Requirements:
Find every line of the listing below where "that" appears, and copy it.

-------- Source data

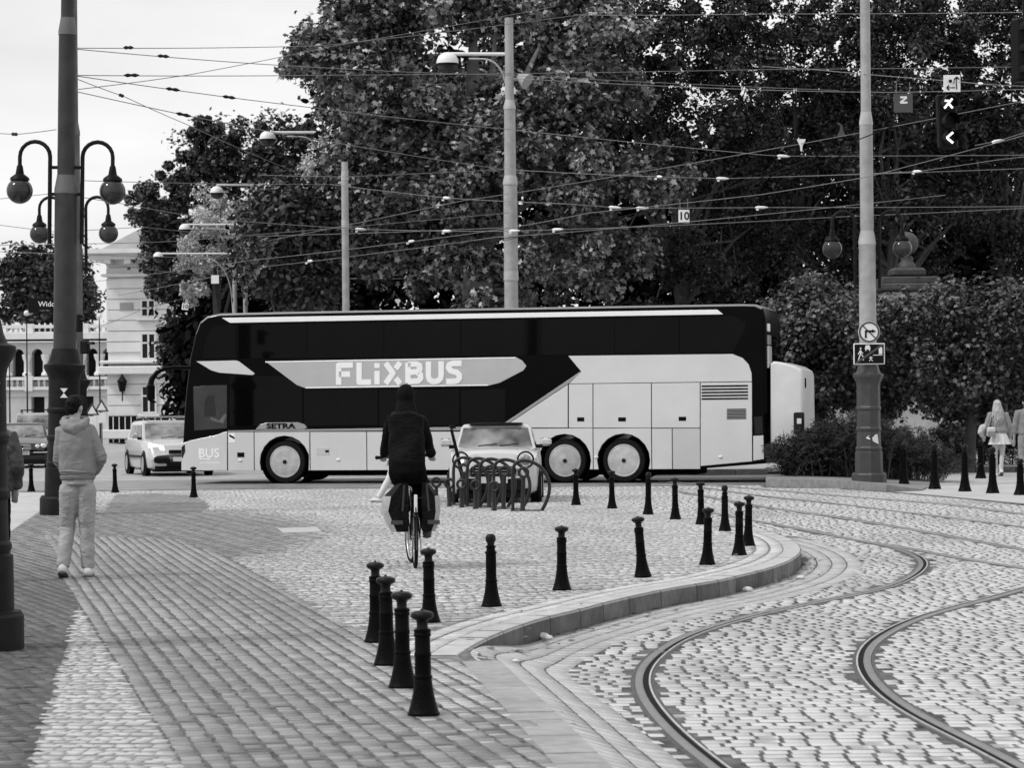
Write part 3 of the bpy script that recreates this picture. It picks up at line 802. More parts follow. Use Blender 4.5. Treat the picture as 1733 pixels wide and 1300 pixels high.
LM_pale = leaf_mat('leaf_pale', 0.62, .25, .6, .3); LM_hedge = leaf_mat('leaf_hedge', 0.052, .08, .42, .35); LM_bush = leaf_mat('leaf_bush', 0.015, .06, .5, .2)
def at(px, py, d): return np.array(P(px, py, d))
TG = 'trees behind the coach'
# big plane tree
d0 = 84.0; s0 = d0/F
cl = np.concatenate([boughs(30, 8, at(800, 235, d0), (285*s0, 4.4, 320*s0), (1.1, 1.9), (.35, .65), 11, .72),
                     boughs(14, 8, at(700, 150, d0-2.5), (190*s0, 2.4, 200*s0), (.9, 1.5), (.3, .6), 12, .5),
                     boughs(22, 8, at(820, 300, d0-3.6), (175*s0, 1.0, 200*s0), (.9, 1.5), (.3, .6), 17, .15), clumps(70, at(800, 200, d0+2.5), (240*s0, 1.5, 260*s0), (.7, 1.1), 18, .1),
                     clumps(60, at(610, 110, d0-1), (85*s0, 2.2, 130*s0), (.45, .8), 15, .5),
                     clumps(55, at(620, 330, d0-1), (85*s0, 2.5, 150*s0), (.5, .85), 13, .6), clumps(60, at(985, 40, d0+3), (110*s0, 2.5, 110*s0), (.4, .8), 16, .3)])
tree('plane_tree', 'tall broad-leaved plane tree with sunlit leaves rising above the middle of the coach', (at(800, 700, d0)[0], d0, 0), cl, 150, .205, PALM, .08, 3.4, LM_plane, 21, .5, M_bark_pale, 10, TG, fill=.35)
# left group
d1 = 112.0; s1 = d1/F
cl = np.concatenate([clumps(150, at(425, 400, d1), (150*s1, 4, 175*s1), (.4, .8), 31, .5, None, 12, .3),
                     clumps(52, at(378, 275, d1), (62*s1, 2.4, 68*s1), (.18, .42), 32, .15, None, 9, .4), clumps(44, at(480, 270, d1), (75*s1, 2.4, 62*s1), (.2, .45), 33, .15, None, 9, .4),
                     clumps(46, at(278, 345, d1), (62*s1, 2.4, 62*s1), (.18, .42), 34, .15, None, 9, .4), clumps(26, at(278, 455, d1), (36*s1, 2, 70*s1), (.3, .6), 35, .3),
                     clumps(22, at(303, 590, d1), (24*s1, 2, 70*s1), (.3, .6), 36, .3), clumps(16, at(355, 222, d1), (36*s1, 1, 24*s1), (.14, .3), 37, .1)])
tree('chestnut_tree', 'ragged dark green tree beside the pale corner house', (at(430, 700, d1)[0], d1, 0), cl, 130, .19, PALM, .1, 3.2, LM_mid, 22, .42, None, 12, TG)
d2 = 90.8; s2 = d2/F
cl = np.concatenate([clumps(34, at(384, 365, d2), (55*s2, 1.2, 42*s2), (.18, .38), 41, .2, None, 9, .4), clumps(26, at(345, 432, d2), (46*s2, 1.0, 36*s2), (.18, .36), 42, .2, None, 9, .4), clumps(12, at(330, 492, d2), (26*s2, .8, 26*s2), (.14, .3), 43, .2)])
tree('blossom_tree', 'small pale leaved tree glowing between the hanging street lamps', (at(370, 700, d2)[0], d2, 0), cl, 150, .13, OVAL, .55, 1.3, LM_pale, 23, .16, None, 6, TG)
d2 = 90.5; s2 = d2/F
cl = clumps(22, at(535, 298, d2), (26*s2, .8, 30*s2), (.28, .45), 44, .3)
tree('blossom_tree', 'small pale leafed tree tip beside the plane tree edge', (at(545, 700, d2)[0], d2, 0), cl, 150, .13, OVAL, .55, 1.3, LM_pale, 24, .14, None, 5, TG)
d3 = 82.0; s3 = d3/F
cl = np.concatenate([clumps(80, at(500, 425, d3), (75*s3, 2.5, 118*s3), (.5, .9), 51, .5), clumps(26, at(488, 352, d3), (50*s3, 2, 45*s3), (.4, .7), 52, .4)])
tree('linden_tree', 'bushy mid green tree between the pale tree and the plane tree', (at(480, 700, d3)[0], d3, 0), cl, 120, .2, HEX, .1, 3.4, LM_mid, 25, .3, None, 8, TG)
# right group, dark, with sky showing through the tops
for i, (px, py, dd, rx, rz_, ncl, per, lab, sd_) in enumerate((
        (1150, 290, 92, 190, 270, 190, 150, 'dark tree with thin top directly behind the overhead board reading 10', 61),
        (1330, 300, 97, 150, 240, 150, 150, 'dark shaded tree behind the tall sign pole', 62),
        (1500, 260, 93, 150, 290, 170, 150, 'dark dense tree behind the hanging traffic signal', 63),
        (1690, 300, 96, 140, 270, 150, 150, 'dark tree cut by the right picture edge', 64))):
    sc = dd/F
    cl = np.concatenate([boughs(ncl//9, 9, at(px, py+60, dd), (rx*sc, 4, (rz_-40)*sc), (.9, 1.7), (.35, .7), sd_, .5),
                         clumps(int(ncl*.75), at(px+15, 70, dd-1), (rx*1.1*sc, 3.5, 150*sc), (.25, .55), sd_+10, .15, None, 8, .3)])
    tree('park_tree', lab, (at(px, 700, dd)[0], dd, 0), cl, per, .165, HEX, .1, 4.6, LM_dark, sd_+20, .24, None, 16, TG, fill=.4, topf=.5)
# far tree at the left
d4 = 205.0; s4 = d4/F
cl = np.concatenate([clumps(80, at(90, 500, d4), (78*s4, 4, 75*s4), (.9, 1.5), 71, .5, None, 9, .2), clumps(30, at(45, 470, d4), (40*s4, 3, 50*s4), (.7, 1.1), 72, .4)])
tree('round_tree', 'far rounded tree above the arcade balustrade at the left', (at(90, 700, d4)[0], d4, 0), cl, 110, .42, HEX, .5, 1.7, LM_mid, 26, .4, None, 8)
# a wood that closes the view behind
rng = np.random.default_rng(5)
n = 1700; xx = rng.uniform(-13.0, 26, n); pxx = xx*F/108+CX; zt_ = np.where(pxx < 560, 8.5, np.where(pxx < 1060, 16.5, np.where(pxx < 1340, 12.6, 14.2)))
cl = np.stack([xx, rng.uniform(104, 112, n), .2+rng.random(n)**1.25*(zt_-.2), rng.uniform(.9, 1.5, n)], 1)
cl2 = np.stack([rng.uniform(-12.0, 26, 300), rng.uniform(112, 116, 300), rng.uniform(0, 5, 300), rng.uniform(.9, 1.5, 300)], 1)
o = link('wood', leaves('wood', np.concatenate([cl, cl2]), 70, .40, HEX, .3, 1.6, rng=rng, fill=.15), LM_wood); tag(o, 'dark mass of trees and undergrowth closing the view behind the coach', 'wood', None, 'stuff')
# clipped round trees over the hedge at right
for px, py, dd, rx, rz_, lab, sd_ in ((1375, 590, 66, 100, 118, 'rounded leafy tree just behind the rear of the coach', 81),
                                     (1640, 590, 67, 150, 122, 'wide rounded leafy tree above the walking woman', 82),
                                     (1480, 615, 70, 70, 85, 'rounded leafy tree half hidden behind the sign pole', 83)):
    sc = dd/F
    cl = np.concatenate([clumps(150, at(px, py, dd), (rx*sc, 1.9, rz_*sc), (.28, .5), sd_, .72, None, 8, .1), clumps(50, at(px, py-10, dd), (rx*.7*sc, 1.4, rz_*.75*sc), (.35, .5), sd_+5, .1)])
    tree('hedge_maple', lab, (at(px, 700, dd)[0], dd, 0), cl, 110, .13, PALM, .12, 3.4, LM_hedge, sd_+7, .14, None, 6, 'rounded trees at the right', fill=.5, up=.75, out=.7)
# arching shrub on the planting bed
rng = np.random.default_rng(9); V = []; Fq = []; SH = []
sh_t = thing('arching_shrub', 'spiky arching dark shrub on the raised bed at the foot of the sign pole', 'shrub', (at(1440, 800, 58.5)[0], 58.5, 0.05))
mbs = MB()
for i in range(2100):
    bx, by = min(2.0, max(-1.35, rng.normal(.15, .95))), rng.normal(.35, .45); an = rng.uniform(0, 2*PI); hgt = max(.2, rng.normal(.92, .2)*math.exp(-(bx-.1)**2/4.5)); rch = rng.uniform(.2, .75)
    rch = min(rch, bx+1.85) if math.cos(an) < 0 else rch; dx, dy = math.cos(an)*rch, math.sin(an)*rch*.6-.12
    pts = [Vector((bx+dx*t*.95, by+dy*t, hgt*(1.7*t-.95*t*t)*1.35)) for t in (0, .3, .55, .75, .9, 1.0)]
    for k in range(0, 5):
        for q in range(5 if k else 3):
            t = rng.random(); p = pts[k].lerp(pts[k+1], t); dr = (pts[k+1]-pts[k]).normalized(); side = Vector((rng.normal(), rng.normal(), rng.normal(0, .5))).normalized()
            ax = (dr*.8+side*.7).normalized(); w_ = ax.orthogonal().normalized()*.008; l_ = rng.uniform(.09, .2)
            o_ = len(V); V += [p-w_, p+ax*l_*.5-w_*1.2, p+ax*l_, p+ax*l_*.5+w_*1.2]; Fq.append((o_, o_+1, o_+2, o_+3)); SH += [rng.uniform(.5, 2.2)]*4
    if i % 6 == 0: mbs.tube(pts, [.012, .01, .008, .006, .005, .003], 4)
link('foliage', np_mesh('foliage', np.array([tuple(v) for v in V]), np.array(Fq), SH), leaf_mat('leaf_shrub', .018, .08, .5, .15), sh_t)
part('stems', mbs, M_bark, sh_t, 60)['kind'] = 'stuff'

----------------

Final result:
Write part 3 of the bpy script that recreates this picture. It picks up at line 802. More parts follow. Use Blender 4.5. Treat the picture as 1733 pixels wide and 1300 pixels high.
# a wood that closes the view behind